We learn earlier on in the song that the subject has given him ‘something I understand … loving in the palm of my hand.’ By contrast, for McCartney, expressing love is not so easy: ‘I can’t tell you how I feel’, he confesses in the first line of the chorus. By offering to ‘roll’ his heart towards his subject instead, he is saying that he is willing to try to ‘tell’, or express, his love, through performing a laborious task that he knows he ‘can’t’ complete. If we imagine here that McCartney is rolling his heart uphill – pushing it upwards rather than letting it roll freely downwards ­– the song takes on a Sisyphean edge. Sisyphus, punished for cheating death by being eternally tasked with rolling a boulder up a hill, only for it to roll back down again once it reached the top, is invoked here whether McCartney meant to or not.
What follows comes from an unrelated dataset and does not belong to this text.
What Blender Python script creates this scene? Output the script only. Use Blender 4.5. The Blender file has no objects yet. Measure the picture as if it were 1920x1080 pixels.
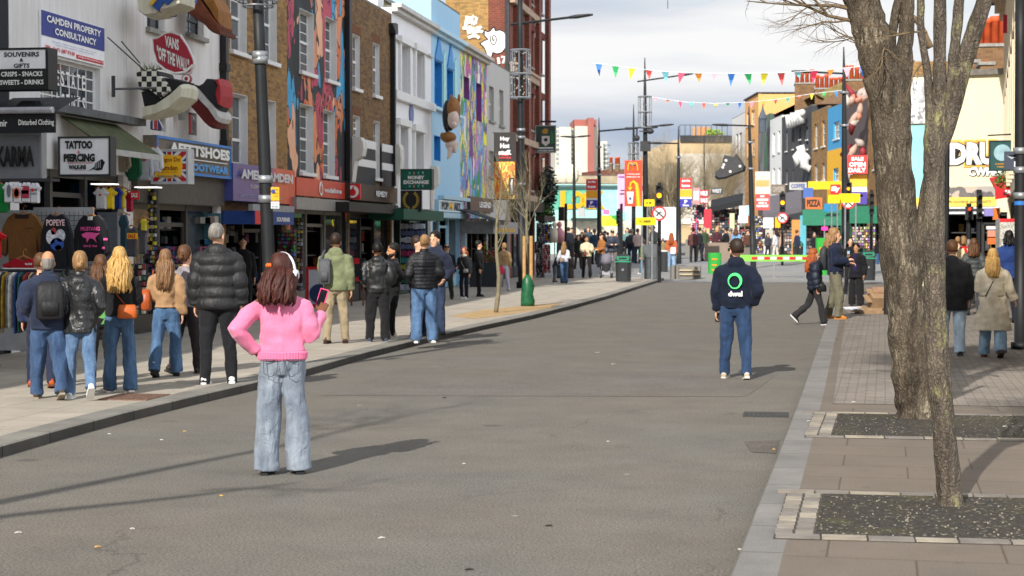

With this image in mind, we can read McCartney’s line differently: he says, ‘I cannot tell you how I feel, but I will try anyway; let me roll it to you for the sake of trying.’

 

Not only can these ‘alternative views’ of McCartney’s lyrics be ‘taken without sheer misreading’ (they all have evidence in the text), but they must be taken together to comprehend the richness of the song. The chorus is ambiguous on purpose because Let Me Roll It is a gesture of approximation both to McCartney’s subject and to meaning. McCartney takes a chance in attempting to express his love – whether through rolling the wheel of fortune, the hopeless effort of rolling uphill, or the exhilarating risk of setting a wheel into autonomous motion – through this ambiguous word. In this way, McCartney’s lyrics are not only an attempt at articulation, but an expression of the difficulty of articulation itself.